A Coordinated Model Predictive Control-Based Approach for Vehicle-to-Grid Scheduling Considering Range Anxiety and Battery Degradation
Chuan-Fan Lu, Shuai Liu, Yi Yu, Jinqiang Cui
Abstract
Electric vehicles (EVs) spend the majority of their operational lifecycle in a state of nonuse, which provides sufficient time and flexibility for charging. Utilizing this flexibility with vehicle-to-grid (V2G) technology not only supports grid stability but also offers additional revenue for vehicle owners. However, V2G scheduling based solely on maximizing the individual profits of EVs will lead to a high cost of peak demand charge. Moreover, concerns about range anxiety, battery degradation, and the computational burden of optimization have constrained the widespread of V2G technology. To address these challenges, a coordinated model predictive control (CMPC)-based scheduling scheme is proposed while considering users’ range anxiety and battery degradation model.

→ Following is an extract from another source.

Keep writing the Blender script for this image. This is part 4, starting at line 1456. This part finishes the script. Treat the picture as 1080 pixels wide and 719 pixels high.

A mixed integer linear programming (MILP) is developed to consider range anxiety, battery degradation model, and constant current-constant voltage (CC-CV) charging mode. The CMPC method is proposed to avoid the penalty of peak demand charge by coordinating V2G charging among chargers and to mitigate sharp fluctuations in power by adding a penalty term in the power change rate. Instead of optimizing calculations for each time stage, a control package strategy and an online rolling optimization method are presented to reduce computational burden and consider stochastic charging demand arrivals. Simulations and hardware experiments are performed to demonstrate the effectiveness and feasibility of the proposed scheme.